■ **Requirement**
Show every line that has the string "Treat" in it.

■ **The data**
----
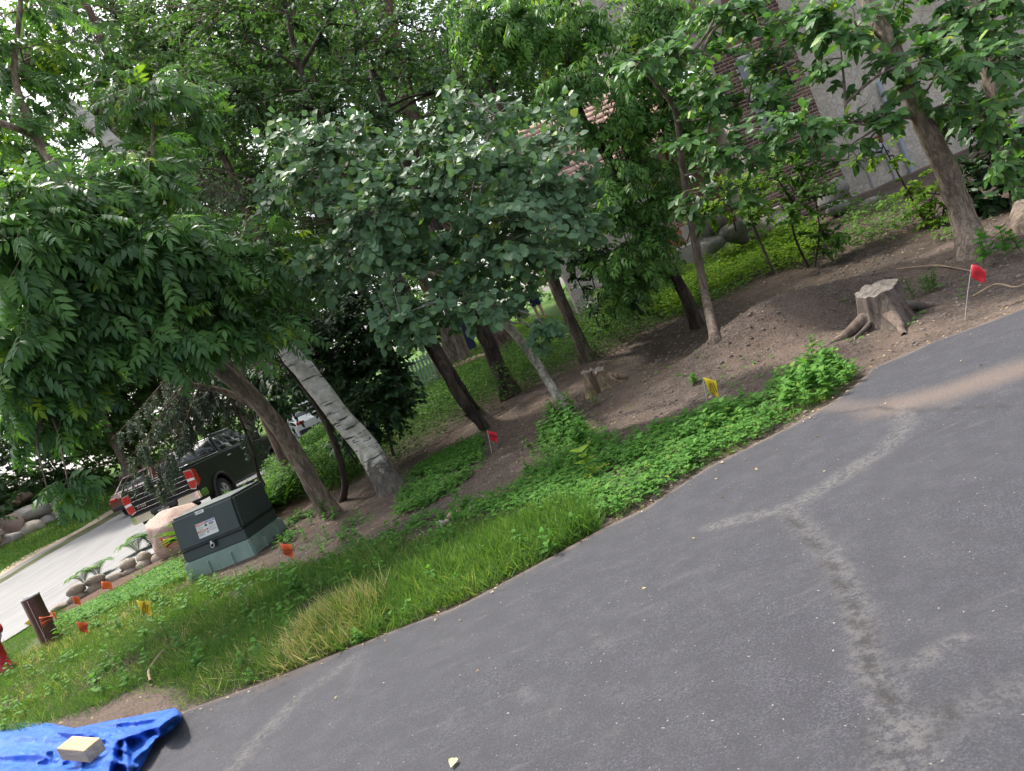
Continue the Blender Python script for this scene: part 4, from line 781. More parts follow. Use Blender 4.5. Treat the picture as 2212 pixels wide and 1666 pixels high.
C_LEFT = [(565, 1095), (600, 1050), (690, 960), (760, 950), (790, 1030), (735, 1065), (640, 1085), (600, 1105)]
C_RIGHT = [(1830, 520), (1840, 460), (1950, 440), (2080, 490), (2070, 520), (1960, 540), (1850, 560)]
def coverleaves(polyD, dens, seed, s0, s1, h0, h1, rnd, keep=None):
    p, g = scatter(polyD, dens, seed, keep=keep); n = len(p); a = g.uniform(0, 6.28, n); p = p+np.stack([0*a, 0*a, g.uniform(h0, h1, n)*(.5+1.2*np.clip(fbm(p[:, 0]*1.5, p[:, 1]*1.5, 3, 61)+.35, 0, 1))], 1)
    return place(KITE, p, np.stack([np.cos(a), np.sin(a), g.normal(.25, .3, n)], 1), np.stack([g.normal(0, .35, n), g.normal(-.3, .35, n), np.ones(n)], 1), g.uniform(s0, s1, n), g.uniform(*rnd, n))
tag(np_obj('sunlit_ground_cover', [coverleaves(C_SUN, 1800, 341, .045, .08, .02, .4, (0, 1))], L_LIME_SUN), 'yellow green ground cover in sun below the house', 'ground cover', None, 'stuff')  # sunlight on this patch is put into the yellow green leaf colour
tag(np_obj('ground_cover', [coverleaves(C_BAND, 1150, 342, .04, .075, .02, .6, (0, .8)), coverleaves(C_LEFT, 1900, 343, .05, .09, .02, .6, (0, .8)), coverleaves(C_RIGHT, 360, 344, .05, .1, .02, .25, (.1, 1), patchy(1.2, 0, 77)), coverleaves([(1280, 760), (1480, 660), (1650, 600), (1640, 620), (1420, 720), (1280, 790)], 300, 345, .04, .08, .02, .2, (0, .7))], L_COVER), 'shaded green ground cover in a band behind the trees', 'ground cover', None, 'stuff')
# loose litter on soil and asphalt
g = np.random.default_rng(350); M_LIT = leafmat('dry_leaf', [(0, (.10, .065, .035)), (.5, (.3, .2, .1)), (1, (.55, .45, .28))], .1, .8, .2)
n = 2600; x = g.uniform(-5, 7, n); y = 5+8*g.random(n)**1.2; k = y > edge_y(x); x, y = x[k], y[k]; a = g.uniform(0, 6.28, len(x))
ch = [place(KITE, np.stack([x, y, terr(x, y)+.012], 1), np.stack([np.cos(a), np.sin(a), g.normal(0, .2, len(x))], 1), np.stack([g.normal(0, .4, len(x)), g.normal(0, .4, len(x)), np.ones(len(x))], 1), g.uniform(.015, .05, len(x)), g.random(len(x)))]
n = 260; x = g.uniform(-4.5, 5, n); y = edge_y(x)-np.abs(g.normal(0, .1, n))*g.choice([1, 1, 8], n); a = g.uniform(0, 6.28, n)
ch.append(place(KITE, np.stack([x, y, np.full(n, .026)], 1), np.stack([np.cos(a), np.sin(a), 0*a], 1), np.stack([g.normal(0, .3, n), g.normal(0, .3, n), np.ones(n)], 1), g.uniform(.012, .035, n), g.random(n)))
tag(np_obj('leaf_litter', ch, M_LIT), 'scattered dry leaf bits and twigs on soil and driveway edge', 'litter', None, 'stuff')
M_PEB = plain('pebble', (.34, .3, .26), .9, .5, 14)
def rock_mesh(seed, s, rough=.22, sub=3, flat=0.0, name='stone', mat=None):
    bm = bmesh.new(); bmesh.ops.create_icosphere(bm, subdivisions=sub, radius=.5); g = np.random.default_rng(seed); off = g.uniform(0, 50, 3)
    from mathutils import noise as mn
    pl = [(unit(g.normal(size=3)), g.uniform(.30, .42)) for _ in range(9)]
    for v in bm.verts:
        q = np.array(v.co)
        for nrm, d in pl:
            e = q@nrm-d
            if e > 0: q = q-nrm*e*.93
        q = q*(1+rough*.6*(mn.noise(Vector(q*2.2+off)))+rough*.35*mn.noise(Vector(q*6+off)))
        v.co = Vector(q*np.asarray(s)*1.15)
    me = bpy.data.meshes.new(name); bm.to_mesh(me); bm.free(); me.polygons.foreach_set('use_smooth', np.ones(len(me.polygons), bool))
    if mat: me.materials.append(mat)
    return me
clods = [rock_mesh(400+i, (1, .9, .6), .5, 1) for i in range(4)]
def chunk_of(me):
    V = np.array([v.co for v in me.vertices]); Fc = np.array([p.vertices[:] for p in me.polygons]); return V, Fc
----
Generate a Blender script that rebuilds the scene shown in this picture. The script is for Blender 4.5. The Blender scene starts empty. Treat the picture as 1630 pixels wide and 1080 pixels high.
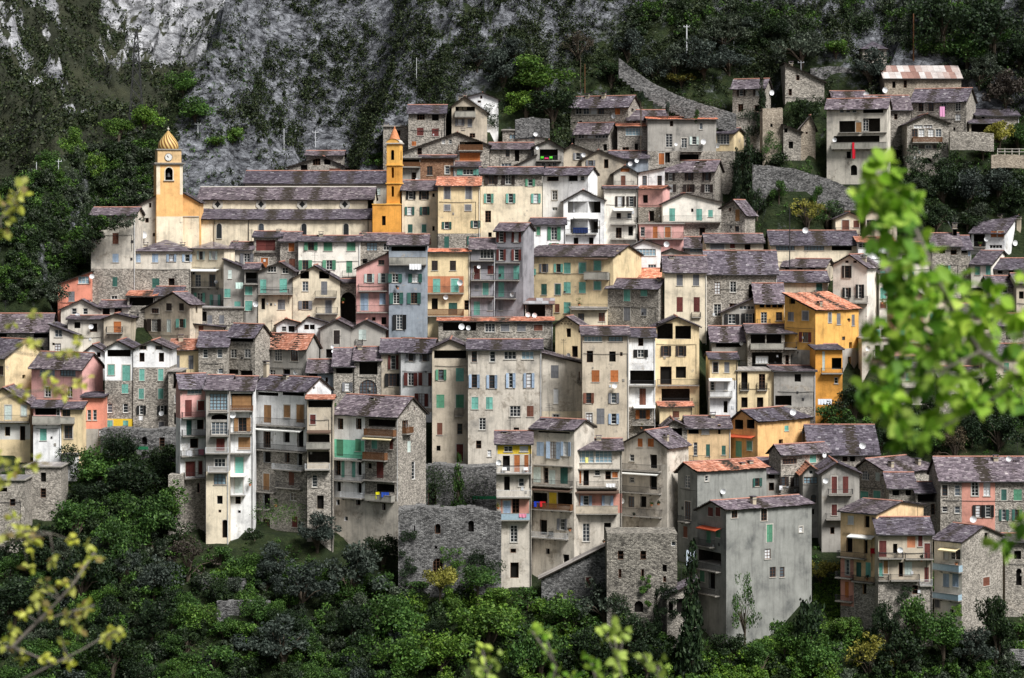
----
■ **Solution to the exercise**
Continue the Blender Python script for this scene: part 4, from line 781. More parts follow. Use Blender 4.5. Treat the picture as 2212 pixels wide and 1666 pixels high.
Generate a Blender script that rebuilds the scene shown in this picture. The script is for Blender 4.5. The Blender scene starts empty. Treat the picture as 1630 pixels wide and 1080 pixels high.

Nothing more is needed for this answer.